* [WHAT TO PRODUCE]:
Reproduce all of the data exactly, with no line skipped.

*****

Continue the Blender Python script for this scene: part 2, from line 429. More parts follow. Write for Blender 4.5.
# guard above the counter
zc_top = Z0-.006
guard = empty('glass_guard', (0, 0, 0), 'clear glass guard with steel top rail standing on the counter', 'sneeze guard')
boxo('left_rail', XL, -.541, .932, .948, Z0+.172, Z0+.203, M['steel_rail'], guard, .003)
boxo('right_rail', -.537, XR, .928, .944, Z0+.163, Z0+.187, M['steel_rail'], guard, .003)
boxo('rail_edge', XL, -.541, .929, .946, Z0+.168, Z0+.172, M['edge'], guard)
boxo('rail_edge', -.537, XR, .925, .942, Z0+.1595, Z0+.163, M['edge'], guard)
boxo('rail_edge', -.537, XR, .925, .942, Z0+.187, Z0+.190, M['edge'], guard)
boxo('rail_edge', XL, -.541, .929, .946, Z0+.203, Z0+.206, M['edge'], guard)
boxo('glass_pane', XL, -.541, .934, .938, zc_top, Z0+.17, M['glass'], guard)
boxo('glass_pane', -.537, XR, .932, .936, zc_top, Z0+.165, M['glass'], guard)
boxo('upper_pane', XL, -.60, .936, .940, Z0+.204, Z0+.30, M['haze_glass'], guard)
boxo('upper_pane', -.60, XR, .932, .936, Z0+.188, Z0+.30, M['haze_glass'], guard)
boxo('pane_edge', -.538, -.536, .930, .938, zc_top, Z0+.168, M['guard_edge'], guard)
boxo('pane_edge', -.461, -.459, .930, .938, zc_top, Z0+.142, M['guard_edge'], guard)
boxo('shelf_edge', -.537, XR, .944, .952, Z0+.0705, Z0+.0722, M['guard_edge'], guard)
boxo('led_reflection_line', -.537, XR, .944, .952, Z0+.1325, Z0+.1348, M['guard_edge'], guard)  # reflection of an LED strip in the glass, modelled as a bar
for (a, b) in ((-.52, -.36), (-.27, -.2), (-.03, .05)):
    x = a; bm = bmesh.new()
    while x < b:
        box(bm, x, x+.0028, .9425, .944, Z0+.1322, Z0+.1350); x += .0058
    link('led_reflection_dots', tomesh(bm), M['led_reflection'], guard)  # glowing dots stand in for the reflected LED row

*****

* [PROBLEM SOLUTION]:
Continue the Blender Python script for this scene: part 2, from line 429. More parts follow. Write for Blender 4.5.
# guard above the counter
zc_top = Z0-.006
guard = empty('glass_guard', (0, 0, 0), 'clear glass guard with steel top rail standing on the counter', 'sneeze guard')
boxo('left_rail', XL, -.541, .932, .948, Z0+.172, Z0+.203, M['steel_rail'], guard, .003)
boxo('right_rail', -.537, XR, .928, .944, Z0+.163, Z0+.187, M['steel_rail'], guard, .003)
boxo('rail_edge', XL, -.541, .929, .946, Z0+.168, Z0+.172, M['edge'], guard)
boxo('rail_edge', -.537, XR, .925, .942, Z0+.1595, Z0+.163, M['edge'], guard)
boxo('rail_edge', -.537, XR, .925, .942, Z0+.187, Z0+.190, M['edge'], guard)
boxo('rail_edge', XL, -.541, .929, .946, Z0+.203, Z0+.206, M['edge'], guard)
boxo('glass_pane', XL, -.541, .934, .938, zc_top, Z0+.17, M['glass'], guard)
boxo('glass_pane', -.537, XR, .932, .936, zc_top, Z0+.165, M['glass'], guard)
boxo('upper_pane', XL, -.60, .936, .940, Z0+.204, Z0+.30, M['haze_glass'], guard)
boxo('upper_pane', -.60, XR, .932, .936, Z0+.188, Z0+.30, M['haze_glass'], guard)
boxo('pane_edge', -.538, -.536, .930, .938, zc_top, Z0+.168, M['guard_edge'], guard)
boxo('pane_edge', -.461, -.459, .930, .938, zc_top, Z0+.142, M['guard_edge'], guard)
boxo('shelf_edge', -.537, XR, .944, .952, Z0+.0705, Z0+.0722, M['guard_edge'], guard)
boxo('led_reflection_line', -.537, XR, .944, .952, Z0+.1325, Z0+.1348, M['guard_edge'], guard)  # reflection of an LED strip in the glass, modelled as a bar
for (a, b) in ((-.52, -.36), (-.27, -.2), (-.03, .05)):
    x = a; bm = bmesh.new()
    while x < b:
        box(bm, x, x+.0028, .9425, .944, Z0+.1322, Z0+.1350); x += .0058
    link('led_reflection_dots', tomesh(bm), M['led_reflection'], guard)  # glowing dots stand in for the reflected LED row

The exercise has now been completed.